## Input for this task
========

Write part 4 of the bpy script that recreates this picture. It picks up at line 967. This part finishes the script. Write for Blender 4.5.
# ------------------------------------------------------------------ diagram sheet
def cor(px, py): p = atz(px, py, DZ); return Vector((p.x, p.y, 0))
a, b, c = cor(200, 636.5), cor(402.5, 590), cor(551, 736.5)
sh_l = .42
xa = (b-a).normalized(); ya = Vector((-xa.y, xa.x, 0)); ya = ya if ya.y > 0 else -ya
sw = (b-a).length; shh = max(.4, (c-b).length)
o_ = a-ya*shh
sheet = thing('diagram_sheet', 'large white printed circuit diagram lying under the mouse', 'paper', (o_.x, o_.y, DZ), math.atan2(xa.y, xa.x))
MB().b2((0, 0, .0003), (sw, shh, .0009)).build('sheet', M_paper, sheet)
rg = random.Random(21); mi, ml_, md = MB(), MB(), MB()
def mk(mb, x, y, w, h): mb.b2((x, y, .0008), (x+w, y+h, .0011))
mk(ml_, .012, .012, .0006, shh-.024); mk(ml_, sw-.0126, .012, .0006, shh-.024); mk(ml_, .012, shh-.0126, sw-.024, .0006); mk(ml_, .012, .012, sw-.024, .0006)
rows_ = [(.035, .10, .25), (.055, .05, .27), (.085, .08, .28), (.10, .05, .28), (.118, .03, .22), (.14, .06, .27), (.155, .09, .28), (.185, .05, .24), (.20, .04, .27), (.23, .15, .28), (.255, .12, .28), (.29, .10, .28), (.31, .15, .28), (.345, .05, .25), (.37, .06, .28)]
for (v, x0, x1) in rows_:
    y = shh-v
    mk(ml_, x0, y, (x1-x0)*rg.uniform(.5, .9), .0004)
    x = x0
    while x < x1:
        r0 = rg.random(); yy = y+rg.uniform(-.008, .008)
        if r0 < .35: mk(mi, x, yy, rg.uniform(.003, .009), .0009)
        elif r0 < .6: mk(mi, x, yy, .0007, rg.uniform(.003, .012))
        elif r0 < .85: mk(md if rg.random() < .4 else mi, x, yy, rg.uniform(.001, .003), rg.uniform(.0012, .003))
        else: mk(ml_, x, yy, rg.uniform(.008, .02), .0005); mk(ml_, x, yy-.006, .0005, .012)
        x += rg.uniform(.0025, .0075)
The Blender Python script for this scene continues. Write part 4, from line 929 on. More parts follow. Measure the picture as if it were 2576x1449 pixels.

========

## The task
All the entries above need to be reproduced exactly.

## Exercise output
Write part 4 of the bpy script that recreates this picture. It picks up at line 967. This part finishes the script. Write for Blender 4.5.
# ------------------------------------------------------------------ diagram sheet
def cor(px, py): p = atz(px, py, DZ); return Vector((p.x, p.y, 0))
a, b, c = cor(200, 636.5), cor(402.5, 590), cor(551, 736.5)
sh_l = .42
xa = (b-a).normalized(); ya = Vector((-xa.y, xa.x, 0)); ya = ya if ya.y > 0 else -ya
sw = (b-a).length; shh = max(.4, (c-b).length)
o_ = a-ya*shh
sheet = thing('diagram_sheet', 'large white printed circuit diagram lying under the mouse', 'paper', (o_.x, o_.y, DZ), math.atan2(xa.y, xa.x))
MB().b2((0, 0, .0003), (sw, shh, .0009)).build('sheet', M_paper, sheet)
rg = random.Random(21); mi, ml_, md = MB(), MB(), MB()
def mk(mb, x, y, w, h): mb.b2((x, y, .0008), (x+w, y+h, .0011))
mk(ml_, .012, .012, .0006, shh-.024); mk(ml_, sw-.0126, .012, .0006, shh-.024); mk(ml_, .012, shh-.0126, sw-.024, .0006); mk(ml_, .012, .012, sw-.024, .0006)
rows_ = [(.035, .10, .25), (.055, .05, .27), (.085, .08, .28), (.10, .05, .28), (.118, .03, .22), (.14, .06, .27), (.155, .09, .28), (.185, .05, .24), (.20, .04, .27), (.23, .15, .28), (.255, .12, .28), (.29, .10, .28), (.31, .15, .28), (.345, .05, .25), (.37, .06, .28)]
for (v, x0, x1) in rows_:
    y = shh-v
    mk(ml_, x0, y, (x1-x0)*rg.uniform(.5, .9), .0004)
    x = x0
    while x < x1:
        r0 = rg.random(); yy = y+rg.uniform(-.008, .008)
        if r0 < .35: mk(mi, x, yy, rg.uniform(.003, .009), .0009)
        elif r0 < .6: mk(mi, x, yy, .0007, rg.uniform(.003, .012))
        elif r0 < .85: mk(md if rg.random() < .4 else mi, x, yy, rg.uniform(.001, .003), rg.uniform(.0012, .003))
        else: mk(ml_, x, yy, rg.uniform(.008, .02), .0005); mk(ml_, x, yy-.006, .0005, .012)
        x += rg.uniform(.0025, .0075)
The Blender Python script for this scene continues. Write part 4, from line 929 on. More parts follow. Measure the picture as if it were 2576x1449 pixels.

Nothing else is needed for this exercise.